Los días pasaron y la escena se repetía. Las tías le exprimían las carcajadas, pero solo yo sabía cómo dormirlo. Su lugar seguro era yo. Lo único que ese bebecito primoroso anhelaba día y noche era estar con su mamá. Y su mamá era yo.

A lo largo de mi carrera como mamá, innumerables veces me he sentido y me sigo sintiendo insuficiente. Inadecuada. Carente de los recursos necesarios para criar un ser humano. Angustiada con la idea de que mi trabajo no es suficiente, que debería estar haciendo más: más actividades, más enseñanza, más disciplina, más planeación, más comida saludable, más control… que por más que me esfuerce, siempre hay algo que pude haber hecho mejor: gritar menos, abrazar más, ignorar mi cansancio para sentarme a jugar, hacer a un lado el afán, respetar el ritmo único de cada niño… ¿y cómo saber cuál es ese ritmo?, ¿cómo descubrirlo antes de haber apresurado o frenado equivocadamente? ¿Cómo saber que he gritado de más sin que el llanto de un niño me lo haya dicho? ¿Cómo saber, sin haber pasado aún los años de adolescencia, que la sensación de control no es más que un espejismo?…

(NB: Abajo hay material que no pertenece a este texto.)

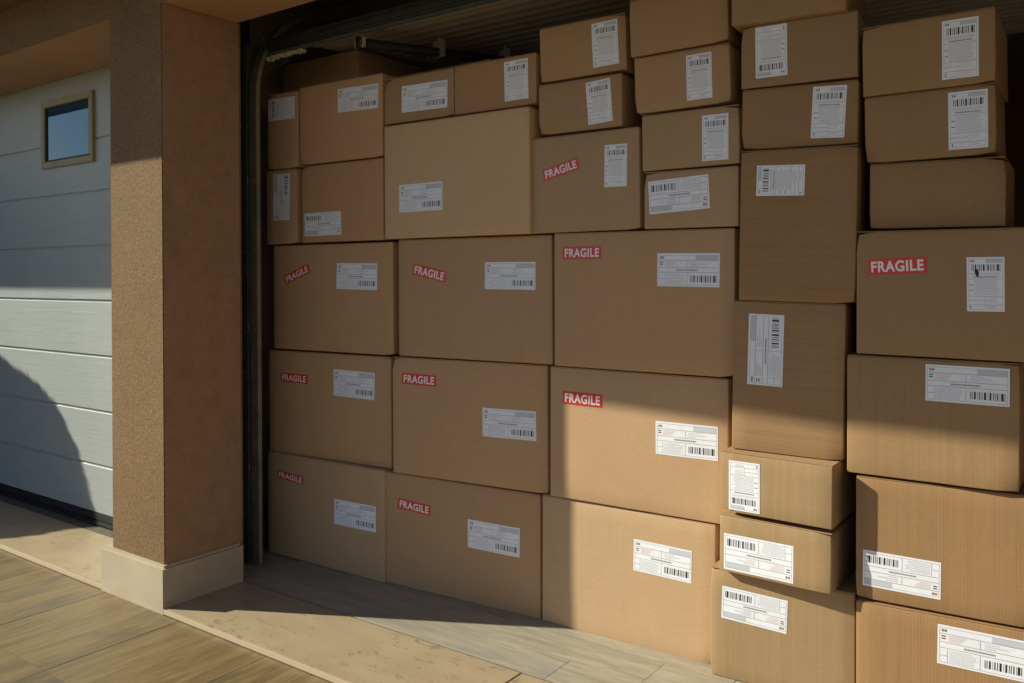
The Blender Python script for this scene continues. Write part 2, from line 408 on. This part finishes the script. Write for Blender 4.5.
# torn foam under the corner of the door
bm = bmesh.new(); rnd = random.Random(3); x = -3.15; pv = None
while x < -2.90:
    d_ = rnd.uniform(.006, .022) * (1.2 if x < -3.03 else .8); yo = rnd.uniform(-.004, .004)
    cur = [bm.verts.new((x, 2.455+yo, 2.284)), bm.verts.new((x, 2.480+yo, 2.284)), bm.verts.new((x, 2.475+yo, 2.284-d_)), bm.verts.new((x, 2.460+yo, 2.284-d_))]
    if pv:
        for q in range(4): bm.faces.new((pv[q], pv[(q+1) % 4], cur[(q+1) % 4], cur[q]))
    else: bm.faces.new(cur)
    pv = cur; x += rnd.uniform(.006, .018)
bm.faces.new(pv[::-1]); upart('torn_foam_strip', bm, M_FOAM)

T = empty('door_track', (-3.22, 2.43, 0), 'curved steel door track standing in the left corner of the open bay', 'door track')
def tpart(name, bm, mats):
    o = mesh_obj(name, bm, mats, T); o.matrix_parent_inverse = Matrix.Translation(-T.location); return o
pth = [(2.440, .0), (2.440, 1.0), (2.440, 2.10)] + [(2.440+.45*(1-math.cos(a)), 2.12+.45*math.sin(a)) for a in [R(k_) for k_ in range(5, 91, 5)]] + [(3.2, 2.575), (4.6, 2.58)]
bm = bmesh.new()
sweep(bm, [(-3.240, -.004), (-3.240, .016), (-3.237, .016), (-3.237, -.001), (-3.196, -.001), (-3.196, .016), (-3.190, .016), (-3.190, -.004)], pth)
tpart('channel', bm, M_STEEL)
bm = bmesh.new(); box(bm, -3.272, -3.267, 2.420, 2.47, .0, 2.36, .001); box(bm, -3.2665, -3.232, 2.414, 2.419, 0, 2.36, .001)
for k in range(12): tube(bm, [(-3.25, 2.409, .15+.18*k), (-3.25, 2.415, .15+.18*k)], .007, 8)
tpart('angle_iron', bm, M_OLD)
for z in (.42, 1.05, 1.72):
    bm = bmesh.new(); box(bm, -3.262, -3.235, 2.4195, 2.425, z, z+.035, .001); box(bm, -3.234, -3.20, 2.428, 2.4335, z, z+.02, .002); tpart('bracket', bm, M_STEEL)
bm = bmesh.new()
vs = [bm.verts.new(c) for c in ((-3.262, 2.44, 2.04), (-3.262, 2.44, 2.36), (-3.262, 2.68, 2.36), (-3.262, 2.68, 2.32), (-3.262, 2.55, 2.25))]
f = bm.faces.new(vs); r_ = bmesh.ops.extrude_face_region(bm, geom=[f]); bmesh.ops.translate(bm, verts=[e for e in r_['geom'] if isinstance(e, bmesh.types.BMVert)], vec=(.004, 0, 0))
bmesh.ops.recalc_face_normals(bm, faces=bm.faces); tpart('corner_plate', bm, M_OLD)
bm = bmesh.new(); tube(bm, [(-3.215, 2.44, 2.46), (-3.17, 2.45, 2.38), (-3.13, 2.46, 2.335)], .0022, 6); tpart('lift_cable', bm, M_STEEL)

# overhead pipe under the raised door
P = empty('overhead_pipe', (-2.5, 2.9, 2.3), 'dark overhead pipe hung from small pale brackets above the boxes', 'pipe')
def ppart(name, bm, mats, smooth=False):
    o = mesh_obj(name, bm, mats, P, smooth); o.matrix_parent_inverse = Matrix.Translation(-P.location); return o
a_, b_ = Vector((-2.70, 2.585, 2.305)), Vector((-2.14, 3.76, 2.305))
bm = bmesh.new(); tube(bm, [a_, a_.lerp(b_, .5), b_], .021, 14); tube(bm, [a_+Vector((0,0,-.0)), a_.lerp(b_, .03)], .026, 14); tube(bm, [a_.lerp(b_, .30), a_.lerp(b_, .325)], .026, 14)
ppart('tube', bm, M_DARK, True)
for t, ww, m_ in ((.015, .030, M_CLIP), (.30, .034, M_CLIP2), (.56, .034, M_CLIP2)):
    c = a_.lerp(b_, t); bm = bmesh.new()
    box(bm, c.x-ww, c.x+ww, c.y-.012, c.y+.004, c.z-.022, c.z+(.02 if t < .1 else .055), .003)
    box(bm, c.x-.006, c.x+.012, c.y-.008, c.y+.0, c.z+.0, c.z+.075, .002)
    tube(bm, [c+Vector((.015,-.012,.0)), c+Vector((.015,-.02,.0))], .006, 8)
    ppart('bracket', bm, m_)
for t in (.24, .42): 
    c = a_.lerp(b_, t); bm = bmesh.new(); tube(bm, [c+Vector((0,-.005,-.018)), c+Vector((0,-.005,-.042))], .009, 8); tube(bm, [c+Vector((0,-.005,-.028)), c+Vector((0,-.005,-.034))], .014, 6); ppart('clamp_bolt', bm, M_DARK)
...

Hoy, después de mi sesión habitual de autocrítica y reproche, después de que los pensamientos de culpa y derrota me dejaran drenada, recordé esa sensación de sorpresa en los primeros días de mi debut como madre.

La sorpresa de saber que dentro de mí había un ser vivo completamente real, aun cuando yo no hubiera participado conscientemente en su creación.

La sorpresa de que mi instinto supo qué hacer para sustentar esa nueva vida, aun cuando jamás lo había hecho.

La sorpresa de saber que, por más diversión que hubiera con abuelos y tías, y a pesar de mis carencias imaginativas y lúdicas, al final del día mi bebé solo quería estar con su mamá, conmigo. 

Hoy quiero recordar, recordarme a mí, que en todo lo valioso e importante que he hecho como madre, no ha sido el control sino la intuición lo que ha reinado. Que el aporte más grande en la creación y el sustento de mis críos no han sido mi intelecto ni mi esfuerzo, sino mi presencia. Y que esa pequeña noción es el más grande entendimiento que haya podido alcanzar; porque al permitirme existir, la intuición se libera del control y lo único que queda es ser mamá.